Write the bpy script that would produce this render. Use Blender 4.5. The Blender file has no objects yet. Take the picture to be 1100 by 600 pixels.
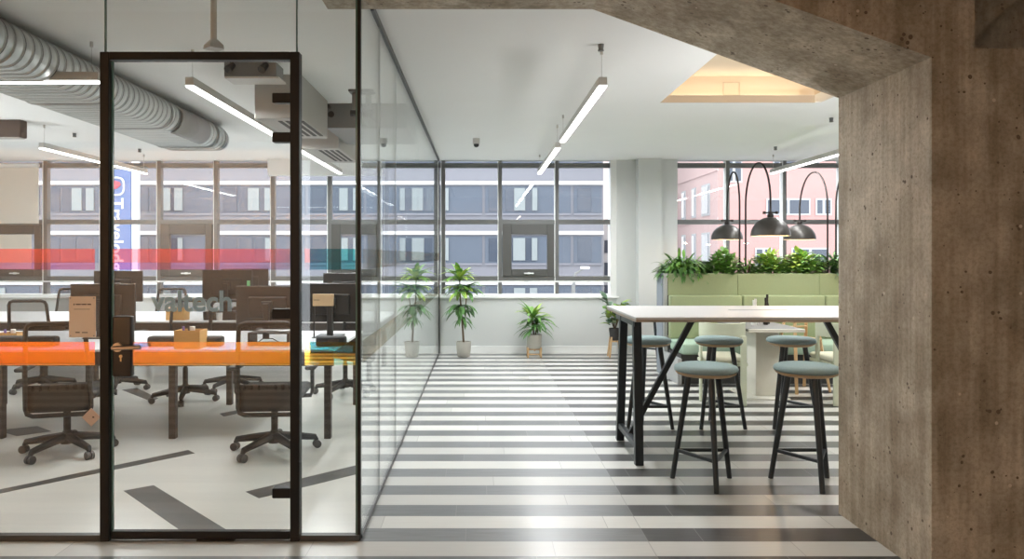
import bpy, bmesh, math, random
from mathutils import Vector, Matrix
R = random.Random(7)
SC = bpy.context.scene
COL = SC.collection
PI = math.pi
F, H = 800.0, 1.5          # focal length in px (of 1100), eye height
VX, VY = 516.0, 274.0

def W(px, py, Y):           # point at depth Y
    return Vector(((px - VX) * Y / F, Y, H - (py - VY) * Y / F))

# ------------------------------------------------------------------ materials
MATS = {}
def newmat(name):
    m = bpy.data.materials.new(name); m.use_nodes = True
    nt = m.node_tree; nt.nodes.clear()
    out = nt.nodes.new('ShaderNodeOutputMaterial')
    return m, nt, out
def N(nt, t, **kw):
    n = nt.nodes.new(t)
    for k, v in kw.items():
        if k.startswith('i_'):
            n.inputs[k[2:].replace('_', ' ')].default_value = v
        else:
            setattr(n, k, v)
    return n
def rgba(c): return (c[0], c[1], c[2], 1.0)
def lin(r, g, b):
    f = lambda v: (v/255/12.92) if v/255 <= .04045 else ((v/255+.055)/1.055)**2.4
    return (f(r), f(g), f(b))

def pbr(name, col, rough=.5, metal=0, var=.06, scale=12, bump=0, bscale=60, stretch=(1,1,1), coat=0, trans=0, spec=.5):
    m, nt, out = newmat(name)
    b = N(nt, 'ShaderNodeBsdfPrincipled')
    b.inputs['Roughness'].default_value = rough; b.inputs['Metallic'].default_value = metal
    b.inputs['Coat Weight'].default_value = coat
    b.inputs['Specular IOR Level'].default_value = spec
    tc = N(nt, 'ShaderNodeTexCoord'); mp = N(nt, 'ShaderNodeMapping'); mp.inputs['Scale'].default_value = stretch
    nt.links.new(tc.outputs['Object'], mp.inputs['Vector'])
    no = N(nt, 'ShaderNodeTexNoise'); no.inputs['Scale'].default_value = scale; no.inputs['Detail'].default_value = 4
    nt.links.new(mp.outputs[0], no.inputs['Vector'])
    mx = N(nt, 'ShaderNodeMix', data_type='RGBA')
    mx.inputs['A'].default_value = rgba([max(0, c*(1-var)) for c in col]); mx.inputs['B'].default_value = rgba([min(1, c*(1+var)) for c in col])
    nt.links.new(no.outputs['Fac'], mx.inputs['Factor'])
    nt.links.new(mx.outputs['Result'], b.inputs['Base Color'])
    if bump:
        n2 = N(nt, 'ShaderNodeTexNoise'); n2.inputs['Scale'].default_value = bscale
        nt.links.new(mp.outputs[0], n2.inputs['Vector'])
        bp = N(nt, 'ShaderNodeBump'); bp.inputs['Strength'].default_value = bump; bp.inputs['Distance'].default_value = .005
        nt.links.new(n2.outputs['Fac'], bp.inputs['Height']); nt.links.new(bp.outputs[0], b.inputs['Normal'])
    nt.links.new(b.outputs[0], out.inputs[0])
    MATS[name] = m
    return m

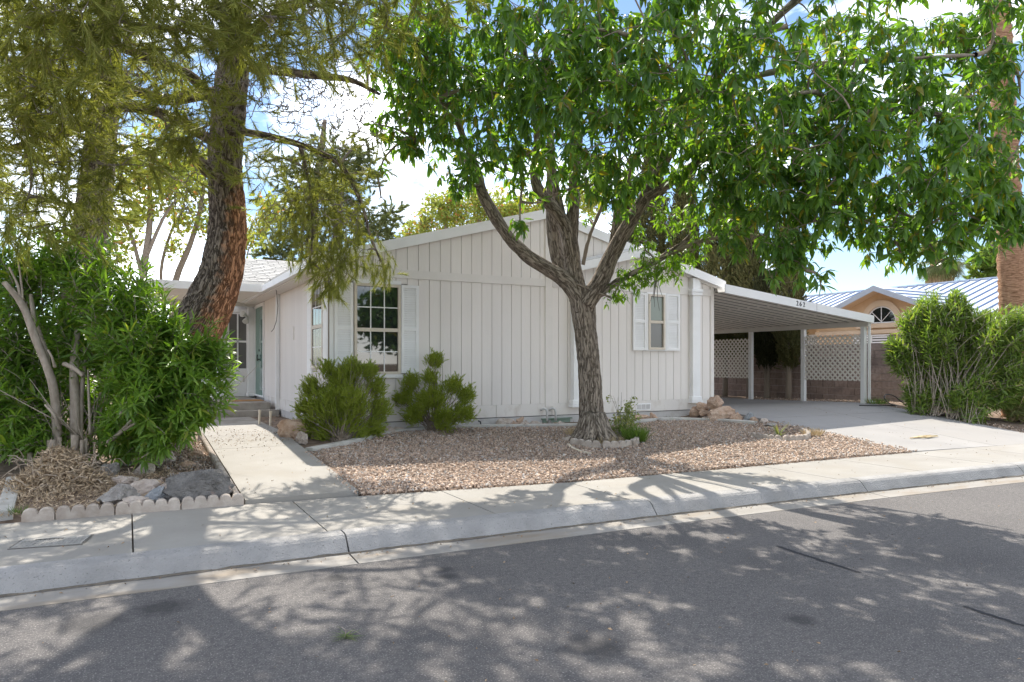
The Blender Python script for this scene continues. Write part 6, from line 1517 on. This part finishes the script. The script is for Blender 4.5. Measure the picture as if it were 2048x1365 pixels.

◆ ◆ ◆

The problem: Give an exact reproduction of every line, leaving out any picture.

The answer:
Write the bpy script that would produce this render. Use Blender 4.5. The Blender file has no objects yet. Take the picture to be 1100 by 600 pixels.
import bpy, bmesh, math, random
from mathutils import Vector, Matrix
R = random.Random(7)
SC = bpy.context.scene
COL = SC.collection
PI = math.pi
F, H = 800.0, 1.5          # focal length in px (of 1100), eye height
VX, VY = 516.0, 274.0

def W(px, py, Y):           # point at depth Y
    return Vector(((px - VX) * Y / F, Y, H - (py - VY) * Y / F))

# ------------------------------------------------------------------ materials
MATS = {}
def newmat(name):
    m = bpy.data.materials.new(name); m.use_nodes = True
    nt = m.node_tree; nt.nodes.clear()
    out = nt.nodes.new('ShaderNodeOutputMaterial')
    return m, nt, out
def N(nt, t, **kw):
    n = nt.nodes.new(t)
    for k, v in kw.items():
        if k.startswith('i_'):
            n.inputs[k[2:].replace('_', ' ')].default_value = v
        else:
            setattr(n, k, v)
    return n
def rgba(c): return (c[0], c[1], c[2], 1.0)
def lin(r, g, b):
    f = lambda v: (v/255/12.92) if v/255 <= .04045 else ((v/255+.055)/1.055)**2.4
    return (f(r), f(g), f(b))

def pbr(name, col, rough=.5, metal=0, var=.06, scale=12, bump=0, bscale=60, stretch=(1,1,1), coat=0, trans=0, spec=.5):
    m, nt, out = newmat(name)
    b = N(nt, 'ShaderNodeBsdfPrincipled')
    b.inputs['Roughness'].default_value = rough; b.inputs['Metallic'].default_value = metal
    b.inputs['Coat Weight'].default_value = coat
    b.inputs['Specular IOR Level'].default_value = spec
    tc = N(nt, 'ShaderNodeTexCoord'); mp = N(nt, 'ShaderNodeMapping'); mp.inputs['Scale'].default_value = stretch
    nt.links.new(tc.outputs['Object'], mp.inputs['Vector'])
    no = N(nt, 'ShaderNodeTexNoise'); no.inputs['Scale'].default_value = scale; no.inputs['Detail'].default_value = 4
    nt.links.new(mp.outputs[0], no.inputs['Vector'])
    mx = N(nt, 'ShaderNodeMix', data_type='RGBA')
    mx.inputs['A'].default_value = rgba([max(0, c*(1-var)) for c in col]); mx.inputs['B'].default_value = rgba([min(1, c*(1+var)) for c in col])
    nt.links.new(no.outputs['Fac'], mx.inputs['Factor'])
    nt.links.new(mx.outputs['Result'], b.inputs['Base Color'])
    if bump:
        n2 = N(nt, 'ShaderNodeTexNoise'); n2.inputs['Scale'].default_value = bscale
        nt.links.new(mp.outputs[0], n2.inputs['Vector'])
        bp = N(nt, 'ShaderNodeBump'); bp.inputs['Strength'].default_value = bump; bp.inputs['Distance'].default_value = .005
        nt.links.new(n2.outputs['Fac'], bp.inputs['Height']); nt.links.new(bp.outputs[0], b.inputs['Normal'])
    nt.links.new(b.outputs[0], out.inputs[0])
    MATS[name] = m
    return m

The Blender Python script for this scene continues. Write part 6, from line 1517 on. This part finishes the script. The script is for Blender 4.5. Measure the picture as if it were 2048x1365 pixels.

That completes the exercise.